Arrivé tout près du sommet de l’Etat, Eduardo Cunha a été rattrapé par une nouvelle affaire de corruption, l’une des plus graves de l’histoire du pays, le scandale Petrobras. Le ministère public brésilien l’accuse d’avoir reçu d’une collection d’entreprises des millions de francs de pots-de-vin en échange de contrats juteux avec la compagnie pétrolière nationale – des sommes qui auraient été déposées notamment sur différents comptes suisses. Selon un procureur, les charges pesant contre lui sont si lourdes qu’elles pourraient lui valoir jusqu’à 184 ans de prison.

Le pouvoir de lancer une procédure de destitution

«Cunha est maintenant une bête blessée qui n’a plus grand-chose à perdre», a commenté l’an passé une éditorialiste du journal O Estado de S. Paulo, avant de rappeler à ses lecteurs le pouvoir de nuisance du politicien. Le président de la chambre des députés a sous son doigt un «bouton magique», a-t-elle expliqué: la faculté de rebattre toutes les cartes en lançant contre le chef de l’Etat une procédure de destitution.

Le politicien, qui a toujours nié les accusations portées contre lui, a longtemps hésité sur la stratégie à suivre. Devait-il négocier avec le pouvoir en place pour obtenir les voix nécessaires au sein de la Commission d’éthique chargée de trancher sur son sort? Ou avait-il plutôt intérêt à lui déclarer la guerre, en s’attaquant frontalement à Dilma Rousseff? En octobre dernier, alors que l’étau judiciaire se resserrait sur lui, il a jugé «très étrange cette accélération des poursuites (à son encontre) à la veille de décisions sur la destitution». Belle façon de retourner la situation, quand on pouvait estimer très suspecte l’accélération de la procédure de destitution à la veille de décisions judiciaires le concernant…

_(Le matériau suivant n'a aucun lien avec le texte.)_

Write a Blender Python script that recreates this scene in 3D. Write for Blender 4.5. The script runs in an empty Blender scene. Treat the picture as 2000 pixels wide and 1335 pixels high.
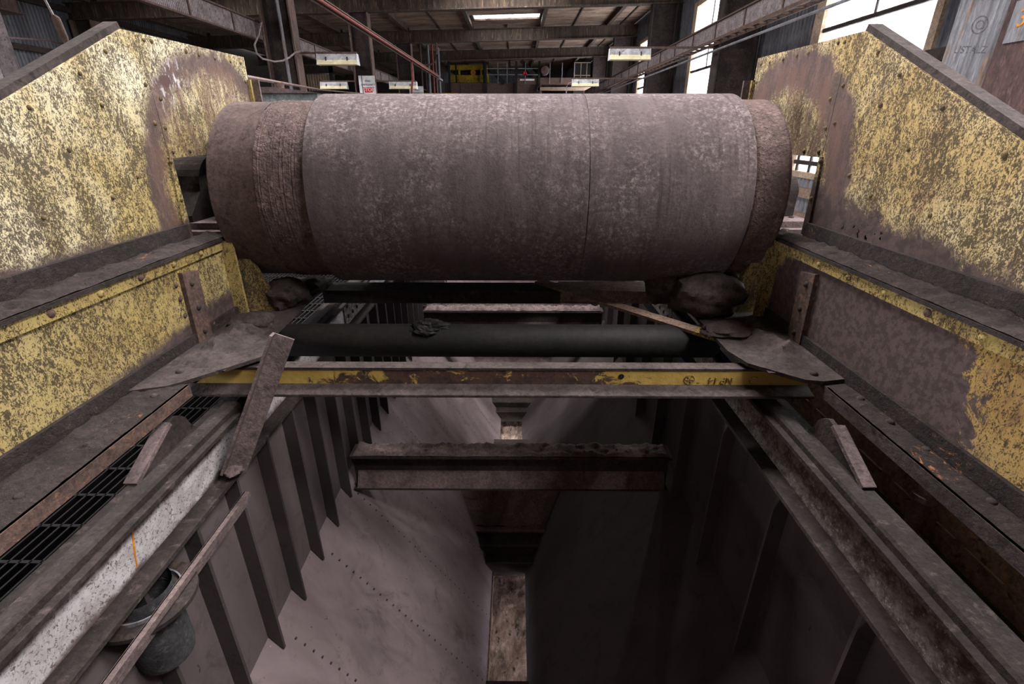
import bpy, math, random
from mathutils import Vector, Matrix, noise as mnoise
random.seed(7)
S = bpy.context.scene
COL = S.collection
PI = math.pi

# ------------------------------------------------------------------ camera
cam = bpy.data.cameras.new('camera'); camo = bpy.data.objects.new('camera', cam); COL.objects.link(camo)
cam.sensor_width = 36.0; cam.lens = 950.0 / 2000.0 * 36.0
cam.clip_start = 0.02; cam.clip_end = 300
camo.location = (0, 0, 0)
camo.rotation_euler = (PI / 2 - math.radians(23.85), 0, math.radians(0.44))
S.camera = camo
# ------------------------------------------------------------------ world, exposure
w = bpy.data.worlds.new('overcast_sky'); S.world = w; w.use_nodes = True
bg = w.node_tree.nodes['Background']; bg.inputs[0].default_value = (0.93, 0.95, 1.0, 1); bg.inputs[1].default_value = 6.0
S.view_settings.view_transform = 'Standard'; S.view_settings.look = 'None'
S.view_settings.exposure = -0.08; S.view_settings.gamma = 1.0; S.view_settings.use_curve_mapping = False
S.cycles.max_bounces = 4; S.cycles.diffuse_bounces = 3; S.cycles.glossy_bounces = 2; S.cycles.transmission_bounces = 2
# ------------------------------------------------------------------ daylight through skylights and windows, some of them added
COLS_Y = [-6.6, -0.3, 6.0, 12.3, 18.6, 25.0, 31.3, 37.6]
WIN = [(1.2, 3.9), (7.3, 10.0), (14.4, 17.0), (21.0, 24.1), (27.6, 30.4), (33.5, 36.6)]   # right wall windows (y0,y1)
SLOPE = 0.0223                                                # the roof rises slightly to the right
WALLX = 5.3
def roofz(x, z): return z + SLOPE * x
def area(name, loc, rot, sx, sy, power, col=(1, 0.975, 0.95)):
    l = bpy.data.lights.new(name, 'AREA'); l.shape = 'RECTANGLE'; l.size = sx; l.size_y = sy
    l.energy = power; l.color = col
    o = bpy.data.objects.new(name, l); COL.objects.link(o); o.location = loc; o.rotation_euler = rot
    return o
# skylight strips (x0,x1,y0,y1,power): one per far bay between the two middle purlins, then unseen near and aisle strips
SKY = [(-1.75, 0.95, cy + 4.4, cy + 5.4, p) for cy, p in ((6.0, 220), (12.3, 320), (18.6, 100))]
SKY += [(-1.75, 0.95, 3.0, 4.4, 620), (2.7, 3.85, -1.6, 1.4, 850), (-10.5, -8.0, 14.0, 16.0, 420)]  # drum strip moved for its light; right and aisle strips added as fill
for x0, x1, y0, y1, p in SKY:
    xc = (x0 + x1) / 2
    area('skylight_and_fill_light', (xc, (y0 + y1) / 2, roofz(xc, 4.06)), (0, -math.atan(SLOPE), 0), x1 - x0, y1 - y0, p)
WIN_W = [420, 340, 400, 460, 600, 900]
for (y0, y1), p in zip(WIN, WIN_W):
    area('window_and_fill_light', (WALLX + 0.22, (y0 + y1) / 2, 1.25), (0, PI / 2, 0), 4.0, y1 - y0, p, (0.95, 0.97, 1.0))

ADDED_WINL = [(-4.6, -1.0), (1.4, 5.0)]                            # unseen left wall windows, added to light the right frame
for y0, y1 in ADDED_WINL: area('window_and_fill_light', (-14.42, (y0 + y1) / 2, 2.0), (0, -PI / 2, 0), 2.6, y1 - y0, 1150, (0.97, 0.97, 1.0))

# ------------------------------------------------------------------ node helpers
def rgb(r, g, b):                       # 0-255 sRGB -> linear
    f = lambda c: (c / 255 / 12.92) if c / 255 <= 0.04045 else ((c / 255 + 0.055) / 1.055) ** 2.4
    return (f(r), f(g), f(b), 1)
class NB:
    def __init__(s, name):
        s.m = bpy.data.materials.new(name); s.m.use_nodes = True; s.t = s.m.node_tree
        s.b = s.t.nodes['Principled BSDF']; s.p = s.t.nodes.new('ShaderNodeNewGeometry').outputs['Position']
        s.sep = None
    def n(s, k): return s.t.nodes.new(k)
    def L(s, a, b): s.t.links.new(a, b)
    def put(s, sock, v):
        if hasattr(v, 'links') or isinstance(v, bpy.types.NodeSocket): s.L(v, sock)
        else: sock.default_value = v
    def vec(s, sx, sy, sz, src=None):
        q = s.n('ShaderNodeVectorMath'); q.operation = 'MULTIPLY'; s.L(src or s.p, q.inputs[0]); q.inputs[1].default_value = (sx, sy, sz)
        return q.outputs[0]
    def noise(s, scale, detail=4, rough=0.6, dist=0, v=None):
        q = s.n('ShaderNodeTexNoise'); s.L(v or s.p, q.inputs['Vector'])
        q.inputs['Scale'].default_value = scale; q.inputs['Detail'].default_value = detail
        q.inputs['Roughness'].default_value = rough; q.inputs['Distortion'].default_value = dist
        return q.outputs['Fac']
    def step(s, f, a, b):               # smooth 0..1 between a and b (a may be > b)
        q = s.n('ShaderNodeMapRange'); q.interpolation_type = 'SMOOTHSTEP'
        s.put(q.inputs[0], f)
        lo, hi, t0, t1 = (a, b, 0, 1) if a < b else (b, a, 1, 0)
        for i, x in zip((1, 2, 3, 4), (lo, hi, t0, t1)): q.inputs[i].default_value = x
        return q.outputs[0]
    def math(s, op, a, b=0.0):
        q = s.n('ShaderNodeMath'); q.operation = op; s.put(q.inputs[0], a); s.put(q.inputs[1], b); return q.outputs[0]
    def mix(s, f, a, b):
        q = s.n('ShaderNodeMix'); q.data_type = 'RGBA'; s.put(q.inputs[0], f); s.put(q.inputs[6], a); s.put(q.inputs[7], b); return q.outputs[2]
    def xyz(s, i):
        if not s.sep: s.sep = s.n('ShaderNodeSeparateXYZ'); s.L(s.p, s.sep.inputs[0])
        return s.sep.outputs[i]
    def dist2(s, cy, cz, sy=1, sz=1):   # distance from a line along X
        a = s.math('MULTIPLY', s.math('SUBTRACT', s.xyz(1), cy), sy); b = s.math('MULTIPLY', s.math('SUBTRACT', s.xyz(2), cz), sz)
        return s.math('SQRT', s.math('ADD', s.math('MULTIPLY', a, a), s.math('MULTIPLY', b, b)))
    def bump(s, h, st=0.3, d=0.01):
        q = s.n('ShaderNodeBump'); q.inputs['Strength'].default_value = st; q.inputs['Distance'].default_value = d
        s.L(h, q.inputs['Height']); s.L(q.outputs[0], s.b.inputs['Normal'])
    def done(s, col, rough=0.8, metal=0.0, spec=0.3):
        s.put(s.b.inputs['Base Color'], col); s.put(s.b.inputs['Roughness'], rough); s.b.inputs['Metallic'].default_value = metal
        s.b.inputs['Specular IOR Level'].default_value = spec
        return s.m

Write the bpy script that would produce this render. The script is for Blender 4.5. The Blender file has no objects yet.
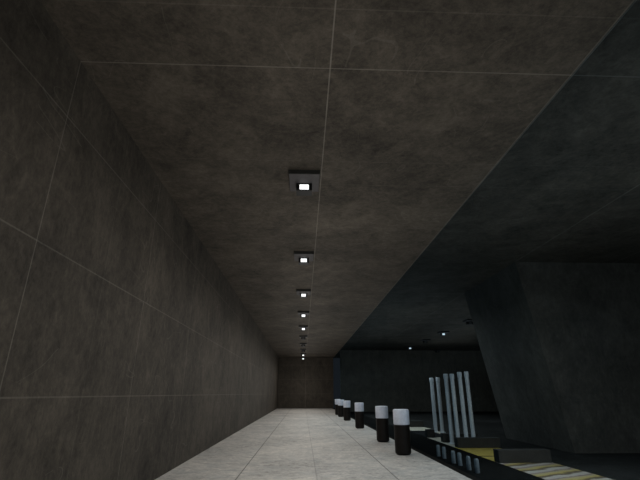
import bpy, bmesh, math
from mathutils import Vector, Matrix

sc = bpy.context.scene
COL = sc.collection
PI = math.pi

# ------------------------------------------------------------------ helpers
def link(o, parent=None):
    COL.objects.link(o)
    if parent is not None:
        o.parent = parent
    return o

def obj(name, bm, mat, parent=None, smooth=False):
    me = bpy.data.meshes.new(name)
    bmesh.ops.recalc_face_normals(bm, faces=bm.faces)
    bm.to_mesh(me); bm.free()
    me.materials.append(mat)
    if smooth:
        for p in me.polygons: p.use_smooth = True
        me.set_sharp_from_angle(angle=math.radians(35))
    return link(bpy.data.objects.new(name, me), parent)

def struct(name, bm, mat):
    o = obj(name, bm, mat); o['kind'] = 'structure'
    return o

def thing(name, label, cat, loc=(0, 0, 0), group=None):
    o = bpy.data.objects.new(name, None)
    o.empty_display_size = .2
    link(o); o.location = loc
    o['label'] = label; o['category'] = cat
    if group: o['group'] = group
    return o

def tag(o, label, cat, group=None):
    o['label'] = label; o['category'] = cat
    if group: o['group'] = group
    return o

def dup(root, loc, label, rz=0.0, group=None):
    r = root.copy(); COL.objects.link(r); r.location = loc; r.rotation_euler.z = rz
    r['label'] = label
    if group: r['group'] = group
    for ch in list(root.children):
        c = ch.copy(); COL.objects.link(c); c.parent = r
        for g in list(ch.children):
            d = g.copy(); COL.objects.link(d); d.parent = c
    return r

def box(bm, x0, x1, y0, y1, z0, z1, bev=0.0, seg=2):
    m = Matrix.Translation(((x0+x1)/2, (y0+y1)/2, (z0+z1)/2)) @ Matrix.Diagonal((x1-x0, y1-y0, z1-z0, 1))
    r = bmesh.ops.create_cube(bm, size=1, matrix=m)
    if bev:
        es = set()
        for v in r['verts']: es.update(v.link_edges)
        bmesh.ops.bevel(bm, geom=list(es), offset=bev, segments=seg, affect='EDGES', profile=.5)
    return bm

def boxbm(*a, **k): return box(bmesh.new(), *a, **k)

def lathe(prof, n=28, sx=1.0):
    bm = bmesh.new(); rings = []
    for r, z in prof:
        rings.append([bm.verts.new((r*math.cos(2*PI*i/n)*sx, r*math.sin(2*PI*i/n), z)) for i in range(n)])
    for a, b in zip(rings, rings[1:]):
        for i in range(n):
            bm.faces.new((a[i], a[(i+1) % n], b[(i+1) % n], b[i]))
    bm.faces.new(rings[0][::-1]); bm.faces.new(rings[-1])
    return bm

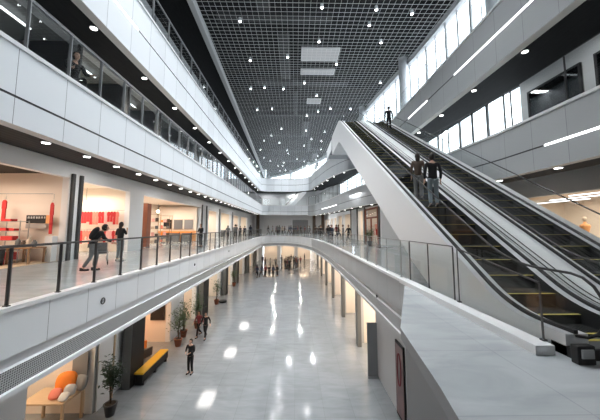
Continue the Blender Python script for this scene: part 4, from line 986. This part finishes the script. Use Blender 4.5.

95% des Brésiliens réclament la tête d'Eduardo Cunha, selon un sondage

Le PMDB a finalement opté pour la confrontation. Une stratégie qui paraît jusqu’ici gagnante, puisque la Chambre des députés l’a avalisée et qu’il ne reste plus que le Sénat pour la mettre en échec. Le paradoxe est que les actes de corruption dont est accusé Eduardo Cunha sont au moins aussi graves que les tours de passe-passe budgétaires prêtés à Dilma Rousseff. Et que les Brésiliens sont encore plus nombreux à souhaiter la chute du premier – 95% d’entre eux, selon un sondage de l’institut Datafolha – qu’à souhaiter la destitution de la seconde.

Au Brésil, Eduardo Cunha est volontiers comparé à Franck Underwood, le très cynique vice-président américain qui s’empare de la Maison Blanche dans la série télévisée House of Cards. Mais l’intéressé ne s’en émeut guère. «C’est un voleur, un homosexuel et un assassin, réplique-t-il. Moi pas.» Une réponse digne d’un mot d’auteur.